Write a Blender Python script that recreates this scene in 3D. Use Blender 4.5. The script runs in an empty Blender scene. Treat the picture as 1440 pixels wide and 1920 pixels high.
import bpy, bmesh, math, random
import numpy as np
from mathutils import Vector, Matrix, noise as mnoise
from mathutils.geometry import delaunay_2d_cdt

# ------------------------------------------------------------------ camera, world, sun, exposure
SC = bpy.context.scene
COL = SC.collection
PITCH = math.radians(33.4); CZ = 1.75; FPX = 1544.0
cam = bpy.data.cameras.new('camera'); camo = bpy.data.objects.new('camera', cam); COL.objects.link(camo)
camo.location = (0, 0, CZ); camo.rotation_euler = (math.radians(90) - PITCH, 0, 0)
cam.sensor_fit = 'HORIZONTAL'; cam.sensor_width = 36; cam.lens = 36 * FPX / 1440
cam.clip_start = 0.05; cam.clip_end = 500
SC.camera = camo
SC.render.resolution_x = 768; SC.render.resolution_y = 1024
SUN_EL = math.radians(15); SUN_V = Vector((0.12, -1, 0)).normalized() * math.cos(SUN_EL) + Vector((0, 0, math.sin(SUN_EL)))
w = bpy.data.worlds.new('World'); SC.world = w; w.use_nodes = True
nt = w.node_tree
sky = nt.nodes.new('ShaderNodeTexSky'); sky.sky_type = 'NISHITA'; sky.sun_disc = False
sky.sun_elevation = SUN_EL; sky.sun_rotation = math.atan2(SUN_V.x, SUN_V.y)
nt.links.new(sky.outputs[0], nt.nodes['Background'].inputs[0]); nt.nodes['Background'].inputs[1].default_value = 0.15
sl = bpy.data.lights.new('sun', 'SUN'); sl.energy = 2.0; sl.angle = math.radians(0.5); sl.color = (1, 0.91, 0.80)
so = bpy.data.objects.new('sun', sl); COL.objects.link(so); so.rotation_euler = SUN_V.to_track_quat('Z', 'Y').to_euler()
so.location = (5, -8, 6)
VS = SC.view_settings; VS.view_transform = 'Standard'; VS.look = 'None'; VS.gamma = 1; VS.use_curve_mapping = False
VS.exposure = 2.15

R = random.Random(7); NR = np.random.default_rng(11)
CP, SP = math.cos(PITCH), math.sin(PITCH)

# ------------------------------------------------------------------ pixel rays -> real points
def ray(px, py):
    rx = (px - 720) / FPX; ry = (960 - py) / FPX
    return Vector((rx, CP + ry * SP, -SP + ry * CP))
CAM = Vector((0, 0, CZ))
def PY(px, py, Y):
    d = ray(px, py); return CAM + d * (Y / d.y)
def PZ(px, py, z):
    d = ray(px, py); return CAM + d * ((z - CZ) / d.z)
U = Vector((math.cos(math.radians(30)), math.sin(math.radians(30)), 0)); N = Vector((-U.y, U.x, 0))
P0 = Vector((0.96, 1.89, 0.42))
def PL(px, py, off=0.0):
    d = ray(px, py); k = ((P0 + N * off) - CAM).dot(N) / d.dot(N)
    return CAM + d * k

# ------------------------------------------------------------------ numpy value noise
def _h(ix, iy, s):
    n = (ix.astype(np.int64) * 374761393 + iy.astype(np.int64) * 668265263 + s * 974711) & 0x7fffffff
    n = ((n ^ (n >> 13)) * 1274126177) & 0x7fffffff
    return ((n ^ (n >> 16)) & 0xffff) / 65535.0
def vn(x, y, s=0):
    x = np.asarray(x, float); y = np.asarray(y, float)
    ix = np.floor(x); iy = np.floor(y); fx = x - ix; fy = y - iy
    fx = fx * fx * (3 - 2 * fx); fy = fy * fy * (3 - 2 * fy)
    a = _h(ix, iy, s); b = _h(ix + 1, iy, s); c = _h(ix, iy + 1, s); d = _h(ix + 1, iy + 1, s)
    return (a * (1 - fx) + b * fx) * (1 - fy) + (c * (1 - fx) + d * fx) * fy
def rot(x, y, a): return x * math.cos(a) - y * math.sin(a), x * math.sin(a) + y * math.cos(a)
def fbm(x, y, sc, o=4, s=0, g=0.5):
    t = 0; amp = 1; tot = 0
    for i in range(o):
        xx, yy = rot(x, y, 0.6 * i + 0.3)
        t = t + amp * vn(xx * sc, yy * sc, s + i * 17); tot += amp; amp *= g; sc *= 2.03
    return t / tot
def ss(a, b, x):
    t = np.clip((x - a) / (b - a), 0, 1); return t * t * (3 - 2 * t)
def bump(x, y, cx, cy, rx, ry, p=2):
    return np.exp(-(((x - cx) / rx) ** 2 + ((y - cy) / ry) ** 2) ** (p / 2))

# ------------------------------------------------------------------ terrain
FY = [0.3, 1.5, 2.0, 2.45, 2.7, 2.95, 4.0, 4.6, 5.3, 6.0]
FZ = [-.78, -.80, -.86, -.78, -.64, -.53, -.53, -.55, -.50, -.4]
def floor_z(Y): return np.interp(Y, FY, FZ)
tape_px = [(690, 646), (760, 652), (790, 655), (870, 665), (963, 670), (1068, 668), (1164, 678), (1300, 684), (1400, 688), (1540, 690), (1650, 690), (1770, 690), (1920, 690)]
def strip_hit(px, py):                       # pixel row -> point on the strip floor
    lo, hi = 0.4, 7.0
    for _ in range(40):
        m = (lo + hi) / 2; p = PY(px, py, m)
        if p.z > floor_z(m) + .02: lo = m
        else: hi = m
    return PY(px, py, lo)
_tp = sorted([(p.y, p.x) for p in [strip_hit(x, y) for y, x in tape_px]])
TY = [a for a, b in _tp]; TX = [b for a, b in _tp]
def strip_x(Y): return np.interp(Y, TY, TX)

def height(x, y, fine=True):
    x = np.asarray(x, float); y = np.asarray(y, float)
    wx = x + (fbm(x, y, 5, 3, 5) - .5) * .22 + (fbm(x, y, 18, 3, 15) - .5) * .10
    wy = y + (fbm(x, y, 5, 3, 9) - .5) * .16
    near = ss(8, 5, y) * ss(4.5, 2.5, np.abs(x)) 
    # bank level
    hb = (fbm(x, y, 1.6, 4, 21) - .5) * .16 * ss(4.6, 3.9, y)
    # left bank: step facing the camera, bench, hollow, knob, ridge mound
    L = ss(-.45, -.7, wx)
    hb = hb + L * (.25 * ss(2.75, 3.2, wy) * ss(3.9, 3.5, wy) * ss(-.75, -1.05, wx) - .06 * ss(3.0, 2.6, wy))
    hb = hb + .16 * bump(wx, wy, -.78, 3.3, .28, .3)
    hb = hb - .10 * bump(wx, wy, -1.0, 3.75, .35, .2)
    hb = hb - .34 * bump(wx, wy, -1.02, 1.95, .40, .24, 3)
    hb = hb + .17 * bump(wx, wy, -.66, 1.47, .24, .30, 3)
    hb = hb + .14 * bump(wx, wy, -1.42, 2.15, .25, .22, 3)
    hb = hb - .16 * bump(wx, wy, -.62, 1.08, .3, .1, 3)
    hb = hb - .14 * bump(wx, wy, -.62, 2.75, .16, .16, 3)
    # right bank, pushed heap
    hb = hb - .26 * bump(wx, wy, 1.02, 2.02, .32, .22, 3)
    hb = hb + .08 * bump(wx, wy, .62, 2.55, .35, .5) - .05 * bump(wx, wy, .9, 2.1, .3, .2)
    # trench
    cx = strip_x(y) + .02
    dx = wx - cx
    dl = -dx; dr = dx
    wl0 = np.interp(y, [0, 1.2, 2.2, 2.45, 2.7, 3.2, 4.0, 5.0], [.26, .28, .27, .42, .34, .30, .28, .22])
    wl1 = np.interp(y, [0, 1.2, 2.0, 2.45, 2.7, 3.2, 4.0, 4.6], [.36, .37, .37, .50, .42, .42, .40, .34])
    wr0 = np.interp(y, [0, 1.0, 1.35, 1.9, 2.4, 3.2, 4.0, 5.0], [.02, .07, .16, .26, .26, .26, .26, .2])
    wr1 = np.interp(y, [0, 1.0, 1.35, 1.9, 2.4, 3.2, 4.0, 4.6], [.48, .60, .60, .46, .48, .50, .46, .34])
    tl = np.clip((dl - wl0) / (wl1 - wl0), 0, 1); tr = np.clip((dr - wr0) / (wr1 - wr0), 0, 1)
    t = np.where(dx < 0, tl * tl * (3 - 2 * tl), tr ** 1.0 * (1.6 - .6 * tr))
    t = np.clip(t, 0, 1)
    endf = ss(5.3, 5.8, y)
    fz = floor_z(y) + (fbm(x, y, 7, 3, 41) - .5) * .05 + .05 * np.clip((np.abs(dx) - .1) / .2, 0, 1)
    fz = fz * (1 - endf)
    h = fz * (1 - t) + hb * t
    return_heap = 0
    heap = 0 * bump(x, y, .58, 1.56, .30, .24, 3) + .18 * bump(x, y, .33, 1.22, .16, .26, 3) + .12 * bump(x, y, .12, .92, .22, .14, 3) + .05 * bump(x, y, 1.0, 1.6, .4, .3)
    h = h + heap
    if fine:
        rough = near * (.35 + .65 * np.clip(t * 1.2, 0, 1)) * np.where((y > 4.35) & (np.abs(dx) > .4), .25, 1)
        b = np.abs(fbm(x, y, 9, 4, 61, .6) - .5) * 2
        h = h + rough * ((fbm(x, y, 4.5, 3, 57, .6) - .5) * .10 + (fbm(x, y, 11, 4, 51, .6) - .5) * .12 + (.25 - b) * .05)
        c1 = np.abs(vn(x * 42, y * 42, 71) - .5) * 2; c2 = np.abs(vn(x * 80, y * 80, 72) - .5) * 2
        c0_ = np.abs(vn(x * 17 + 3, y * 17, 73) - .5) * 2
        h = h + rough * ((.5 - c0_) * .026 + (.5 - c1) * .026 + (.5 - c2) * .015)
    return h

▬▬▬

Requirements: Repeat exactly, please, each line from the beginning of the data through the line with "from mathutils.geometry import" in it, and only those lines.

Written response:
Write a Blender Python script that recreates this scene in 3D. Use Blender 4.5. The script runs in an empty Blender scene. Treat the picture as 1440 pixels wide and 1920 pixels high.
import bpy, bmesh, math, random
import numpy as np
from mathutils import Vector, Matrix, noise as mnoise
from mathutils.geometry import delaunay_2d_cdt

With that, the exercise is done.